Textbooks are the bane of every college kid’s existence: They’re expensive, heavy, half the time you end up using them once, your professors’ insist on going off book, and when all’s said and done and you try to sell them back, you’re gifted with a fraction of what you originally paid. There might be some good news in site for you aching joints and fraying backpack straps. According to Xplana, one in four college textbooks will be digital by 2015.

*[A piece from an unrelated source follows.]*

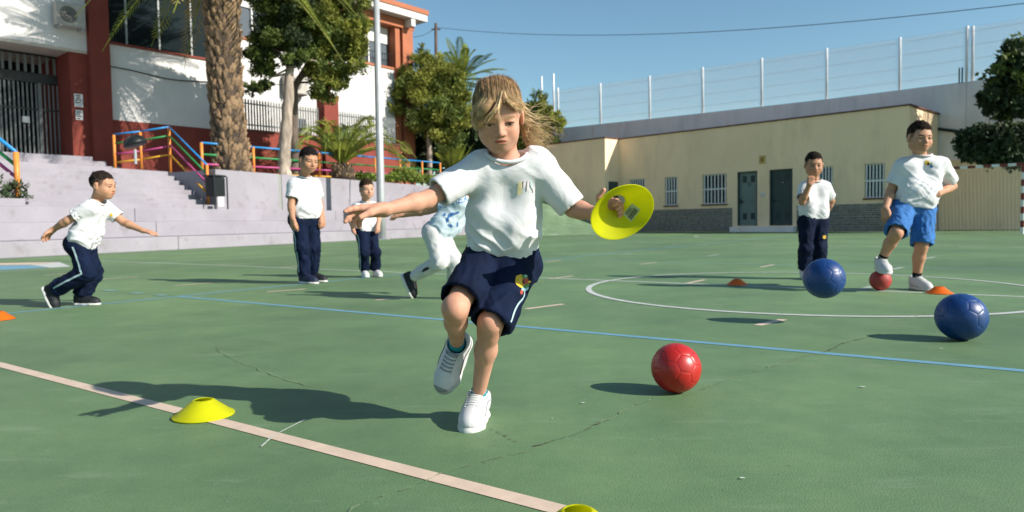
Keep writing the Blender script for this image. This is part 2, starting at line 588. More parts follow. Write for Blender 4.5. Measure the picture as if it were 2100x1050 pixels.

Xplana is a social learning platform that “redefines ‘social studies’ by allowing you to do all of your studying and social networking in one spot.” It’s a site featuring a bevy of social networking of the education variety, as well as 100,000 free academic resources. Of course, it gets pretty social by integrating your Facebook, Twitter, and other social networking platforms so that whilst you are bettering your career aspirations you can also check out who posted pictures of your from last night’s kegger. That said, Xplana gives students access to site’s they regularly would have to pay a hefty price for, and databases that seem to have endless requirements for registering.
So you might want to take that into consideration when the entirely Web-based site claims that in a mere five years a large percentage of college textbooks will do away with print in favor of digital. But According to Xplana, the rate of colleges turning to e-textbooks makes it look as if sales will grow as much as 80 to 100 percent in the following years, and that by 2015 students will be lugging fewer and fewer tomes with them to class. The report also notes that as these devices increase in quality and affordability, their acceptance in classrooms only seems natural. Print costs and annoyance are not the only factors at play here, either. The popularity of the iPad and saturation of the tablet market in general is winning over college educators and higher ups.
If tablet and e-reader devices were adopted in favor of printed textbooks, students and schools could save on the costs of updating the physical things on a yearly basis. Of course, publishing and printing companies would take a hit. To which we hear the collective snickers of college students shelling out hundreds of dollars on books say “suck it.”